— BEGIN SUPPLIED DATA —

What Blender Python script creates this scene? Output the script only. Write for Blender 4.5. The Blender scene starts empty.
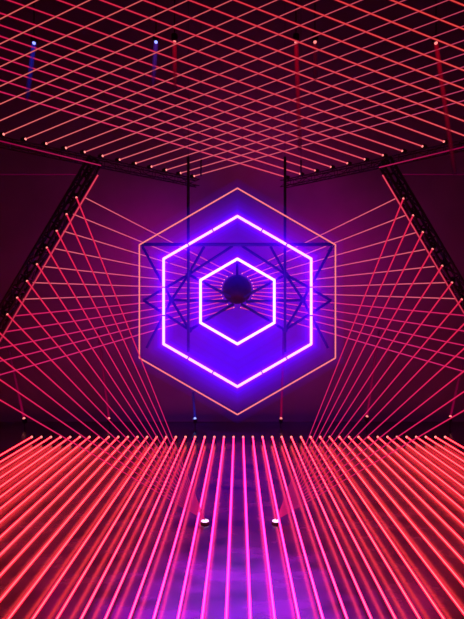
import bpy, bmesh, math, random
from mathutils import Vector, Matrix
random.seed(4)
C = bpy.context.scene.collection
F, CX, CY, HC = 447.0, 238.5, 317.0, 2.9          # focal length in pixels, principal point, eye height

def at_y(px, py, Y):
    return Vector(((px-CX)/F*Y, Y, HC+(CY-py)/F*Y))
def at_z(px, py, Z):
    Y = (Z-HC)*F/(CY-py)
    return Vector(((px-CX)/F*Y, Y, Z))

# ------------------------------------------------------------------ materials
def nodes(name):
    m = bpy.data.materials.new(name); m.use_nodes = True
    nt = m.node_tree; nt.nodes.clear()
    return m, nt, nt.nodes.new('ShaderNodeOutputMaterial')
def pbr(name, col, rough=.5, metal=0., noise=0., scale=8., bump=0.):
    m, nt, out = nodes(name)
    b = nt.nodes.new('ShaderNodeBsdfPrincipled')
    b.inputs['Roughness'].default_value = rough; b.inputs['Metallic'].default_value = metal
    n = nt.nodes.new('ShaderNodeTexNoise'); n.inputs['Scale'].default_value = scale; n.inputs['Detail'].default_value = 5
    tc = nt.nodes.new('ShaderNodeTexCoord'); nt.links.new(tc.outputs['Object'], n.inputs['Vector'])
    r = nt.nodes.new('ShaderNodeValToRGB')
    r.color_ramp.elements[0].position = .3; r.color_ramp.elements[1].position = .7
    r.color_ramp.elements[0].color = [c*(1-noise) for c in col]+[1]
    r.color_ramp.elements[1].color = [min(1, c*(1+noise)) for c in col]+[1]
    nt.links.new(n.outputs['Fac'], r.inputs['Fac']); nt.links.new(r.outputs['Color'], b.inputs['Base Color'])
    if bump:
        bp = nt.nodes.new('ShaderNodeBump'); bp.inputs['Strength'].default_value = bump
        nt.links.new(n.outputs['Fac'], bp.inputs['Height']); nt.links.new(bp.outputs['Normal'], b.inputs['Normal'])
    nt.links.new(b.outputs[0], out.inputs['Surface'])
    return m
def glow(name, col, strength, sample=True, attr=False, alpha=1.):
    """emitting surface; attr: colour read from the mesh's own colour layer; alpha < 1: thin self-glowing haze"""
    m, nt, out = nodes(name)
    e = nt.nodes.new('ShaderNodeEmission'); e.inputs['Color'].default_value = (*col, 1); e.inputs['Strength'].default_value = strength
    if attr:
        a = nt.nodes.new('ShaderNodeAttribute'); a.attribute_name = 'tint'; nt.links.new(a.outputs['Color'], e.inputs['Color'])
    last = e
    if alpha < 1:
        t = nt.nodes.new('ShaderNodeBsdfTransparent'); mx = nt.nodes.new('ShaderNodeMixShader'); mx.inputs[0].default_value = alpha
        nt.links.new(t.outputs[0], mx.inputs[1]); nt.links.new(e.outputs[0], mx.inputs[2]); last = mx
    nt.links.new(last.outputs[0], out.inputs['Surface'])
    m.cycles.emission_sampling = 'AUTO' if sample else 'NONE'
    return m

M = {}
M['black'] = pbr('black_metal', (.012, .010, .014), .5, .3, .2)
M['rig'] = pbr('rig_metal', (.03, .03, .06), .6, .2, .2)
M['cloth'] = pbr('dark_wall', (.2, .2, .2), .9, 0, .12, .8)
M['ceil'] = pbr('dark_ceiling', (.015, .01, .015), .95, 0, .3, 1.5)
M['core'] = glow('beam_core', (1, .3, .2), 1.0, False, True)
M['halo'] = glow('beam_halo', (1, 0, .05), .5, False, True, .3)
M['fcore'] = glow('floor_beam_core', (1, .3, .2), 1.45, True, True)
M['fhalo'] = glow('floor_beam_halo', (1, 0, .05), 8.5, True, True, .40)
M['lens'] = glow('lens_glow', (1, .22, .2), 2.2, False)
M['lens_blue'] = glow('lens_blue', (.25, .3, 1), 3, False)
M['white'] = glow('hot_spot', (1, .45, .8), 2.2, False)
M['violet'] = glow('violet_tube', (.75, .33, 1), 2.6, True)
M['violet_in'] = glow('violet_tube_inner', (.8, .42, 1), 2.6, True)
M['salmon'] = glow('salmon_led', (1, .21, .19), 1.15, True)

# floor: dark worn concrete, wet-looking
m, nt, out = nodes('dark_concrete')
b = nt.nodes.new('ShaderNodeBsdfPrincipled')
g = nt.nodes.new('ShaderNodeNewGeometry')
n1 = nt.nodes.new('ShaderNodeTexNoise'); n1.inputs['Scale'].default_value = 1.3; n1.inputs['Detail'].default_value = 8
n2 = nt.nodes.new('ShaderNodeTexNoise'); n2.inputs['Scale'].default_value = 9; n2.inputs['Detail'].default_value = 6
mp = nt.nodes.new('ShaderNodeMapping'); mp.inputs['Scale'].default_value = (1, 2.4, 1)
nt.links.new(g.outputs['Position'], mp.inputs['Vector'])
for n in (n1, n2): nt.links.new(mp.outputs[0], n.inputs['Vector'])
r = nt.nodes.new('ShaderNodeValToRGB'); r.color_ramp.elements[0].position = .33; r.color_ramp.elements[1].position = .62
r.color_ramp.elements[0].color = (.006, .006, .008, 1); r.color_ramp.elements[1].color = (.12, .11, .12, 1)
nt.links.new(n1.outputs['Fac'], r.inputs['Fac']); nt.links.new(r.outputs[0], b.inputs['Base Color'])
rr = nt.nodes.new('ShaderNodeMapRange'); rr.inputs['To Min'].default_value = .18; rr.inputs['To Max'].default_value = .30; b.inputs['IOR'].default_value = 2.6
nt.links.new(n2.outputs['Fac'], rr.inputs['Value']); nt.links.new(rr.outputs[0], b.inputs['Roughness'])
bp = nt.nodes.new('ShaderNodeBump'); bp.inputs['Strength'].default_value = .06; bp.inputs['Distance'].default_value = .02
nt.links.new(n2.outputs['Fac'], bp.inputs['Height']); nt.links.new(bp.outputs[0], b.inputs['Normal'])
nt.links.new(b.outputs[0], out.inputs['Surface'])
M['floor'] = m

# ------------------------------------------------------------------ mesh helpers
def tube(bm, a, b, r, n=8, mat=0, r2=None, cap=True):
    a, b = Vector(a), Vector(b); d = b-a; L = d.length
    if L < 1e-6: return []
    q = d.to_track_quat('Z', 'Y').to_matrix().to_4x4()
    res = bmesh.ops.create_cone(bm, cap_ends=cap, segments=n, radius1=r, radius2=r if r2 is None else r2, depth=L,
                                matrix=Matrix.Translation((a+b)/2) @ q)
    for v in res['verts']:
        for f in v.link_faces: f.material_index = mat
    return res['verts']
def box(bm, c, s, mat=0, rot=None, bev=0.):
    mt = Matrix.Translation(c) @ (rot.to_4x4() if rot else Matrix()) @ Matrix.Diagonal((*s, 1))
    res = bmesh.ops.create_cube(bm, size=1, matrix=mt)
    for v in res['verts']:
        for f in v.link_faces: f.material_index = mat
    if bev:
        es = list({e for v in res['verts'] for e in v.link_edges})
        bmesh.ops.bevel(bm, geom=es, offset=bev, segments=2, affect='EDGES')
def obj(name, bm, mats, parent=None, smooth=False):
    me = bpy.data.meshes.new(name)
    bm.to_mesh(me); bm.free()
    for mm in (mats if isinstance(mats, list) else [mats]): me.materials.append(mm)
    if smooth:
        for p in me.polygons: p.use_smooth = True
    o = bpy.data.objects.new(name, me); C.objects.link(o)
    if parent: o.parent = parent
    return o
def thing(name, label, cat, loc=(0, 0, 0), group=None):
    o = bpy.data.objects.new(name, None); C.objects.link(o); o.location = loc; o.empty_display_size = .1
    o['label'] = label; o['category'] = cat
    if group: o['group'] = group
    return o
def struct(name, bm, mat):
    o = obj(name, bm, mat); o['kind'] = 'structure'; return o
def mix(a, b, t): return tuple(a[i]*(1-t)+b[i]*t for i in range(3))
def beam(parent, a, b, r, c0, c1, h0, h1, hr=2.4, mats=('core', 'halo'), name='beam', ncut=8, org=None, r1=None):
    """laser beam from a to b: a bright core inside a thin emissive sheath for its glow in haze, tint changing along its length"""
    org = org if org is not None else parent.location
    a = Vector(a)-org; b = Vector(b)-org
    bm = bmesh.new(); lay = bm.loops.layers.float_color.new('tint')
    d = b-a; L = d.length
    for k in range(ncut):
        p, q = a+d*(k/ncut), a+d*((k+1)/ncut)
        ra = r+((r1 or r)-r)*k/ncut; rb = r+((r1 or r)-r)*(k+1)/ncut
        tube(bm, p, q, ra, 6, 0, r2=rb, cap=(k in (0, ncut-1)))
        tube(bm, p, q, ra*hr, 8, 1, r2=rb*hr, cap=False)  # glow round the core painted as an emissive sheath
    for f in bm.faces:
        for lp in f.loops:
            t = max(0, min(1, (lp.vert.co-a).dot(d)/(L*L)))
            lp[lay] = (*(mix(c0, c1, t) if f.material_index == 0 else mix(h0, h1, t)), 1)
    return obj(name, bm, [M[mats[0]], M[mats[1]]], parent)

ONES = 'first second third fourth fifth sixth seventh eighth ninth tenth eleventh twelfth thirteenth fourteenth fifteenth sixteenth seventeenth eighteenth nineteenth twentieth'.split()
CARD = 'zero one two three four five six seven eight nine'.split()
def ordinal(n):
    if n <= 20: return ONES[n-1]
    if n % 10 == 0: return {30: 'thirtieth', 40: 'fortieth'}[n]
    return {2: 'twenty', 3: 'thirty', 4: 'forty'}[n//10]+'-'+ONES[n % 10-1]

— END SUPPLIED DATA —
— BEGIN SUPPLIED DATA —

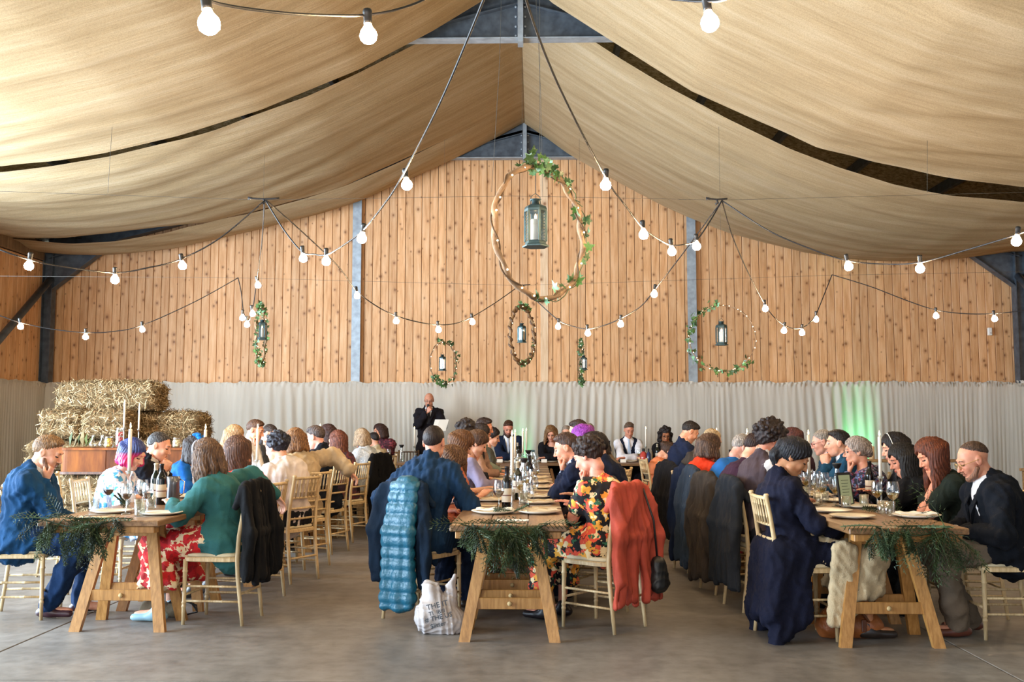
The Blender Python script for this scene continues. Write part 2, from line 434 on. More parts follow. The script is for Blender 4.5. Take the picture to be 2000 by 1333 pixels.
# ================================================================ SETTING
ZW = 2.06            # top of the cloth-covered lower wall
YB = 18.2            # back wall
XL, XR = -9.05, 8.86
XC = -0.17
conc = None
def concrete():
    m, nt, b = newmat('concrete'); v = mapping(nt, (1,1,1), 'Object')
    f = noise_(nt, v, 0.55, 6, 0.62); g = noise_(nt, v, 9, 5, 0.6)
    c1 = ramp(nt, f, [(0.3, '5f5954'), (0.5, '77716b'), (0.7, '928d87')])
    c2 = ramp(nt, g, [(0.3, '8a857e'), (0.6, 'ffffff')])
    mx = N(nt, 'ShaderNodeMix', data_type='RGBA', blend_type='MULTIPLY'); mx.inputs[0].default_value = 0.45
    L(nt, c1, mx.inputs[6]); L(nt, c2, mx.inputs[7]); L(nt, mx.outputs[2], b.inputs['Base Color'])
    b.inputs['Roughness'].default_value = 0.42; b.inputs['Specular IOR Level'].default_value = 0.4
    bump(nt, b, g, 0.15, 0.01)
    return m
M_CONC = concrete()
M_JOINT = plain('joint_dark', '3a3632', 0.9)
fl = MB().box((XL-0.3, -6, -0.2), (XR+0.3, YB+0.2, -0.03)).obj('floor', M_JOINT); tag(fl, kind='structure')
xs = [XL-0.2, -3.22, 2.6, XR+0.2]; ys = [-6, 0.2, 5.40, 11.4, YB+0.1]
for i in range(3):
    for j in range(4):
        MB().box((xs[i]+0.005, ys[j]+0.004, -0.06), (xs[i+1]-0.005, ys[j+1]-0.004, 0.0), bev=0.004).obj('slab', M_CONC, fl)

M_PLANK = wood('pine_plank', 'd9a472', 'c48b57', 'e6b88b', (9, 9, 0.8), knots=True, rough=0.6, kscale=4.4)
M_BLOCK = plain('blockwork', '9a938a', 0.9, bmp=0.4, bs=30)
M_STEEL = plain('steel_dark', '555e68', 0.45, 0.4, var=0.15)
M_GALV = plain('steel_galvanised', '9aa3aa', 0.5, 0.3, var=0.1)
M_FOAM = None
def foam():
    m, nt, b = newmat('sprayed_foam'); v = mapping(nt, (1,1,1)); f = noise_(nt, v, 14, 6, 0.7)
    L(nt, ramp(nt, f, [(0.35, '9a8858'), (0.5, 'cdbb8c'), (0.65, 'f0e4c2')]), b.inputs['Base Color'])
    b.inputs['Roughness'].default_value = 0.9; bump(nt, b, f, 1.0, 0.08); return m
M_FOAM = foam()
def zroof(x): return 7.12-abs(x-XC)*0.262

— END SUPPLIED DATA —

◆ TASK
Quote word for word only the lines above from the one containing "What Blender Python" through the one containing "return Vector(((px-CX)/F*Y, Y, Z))". Pictures stay out of your copy.

◆ WRITTEN REPLY
What Blender Python script creates this scene? Output the script only. Write for Blender 4.5. The Blender scene starts empty.
import bpy, bmesh, math, random
from mathutils import Vector, Matrix
random.seed(4)
C = bpy.context.scene.collection
F, CX, CY, HC = 447.0, 238.5, 317.0, 2.9          # focal length in pixels, principal point, eye height

def at_y(px, py, Y):
    return Vector(((px-CX)/F*Y, Y, HC+(CY-py)/F*Y))
def at_z(px, py, Z):
    Y = (Z-HC)*F/(CY-py)
    return Vector(((px-CX)/F*Y, Y, Z))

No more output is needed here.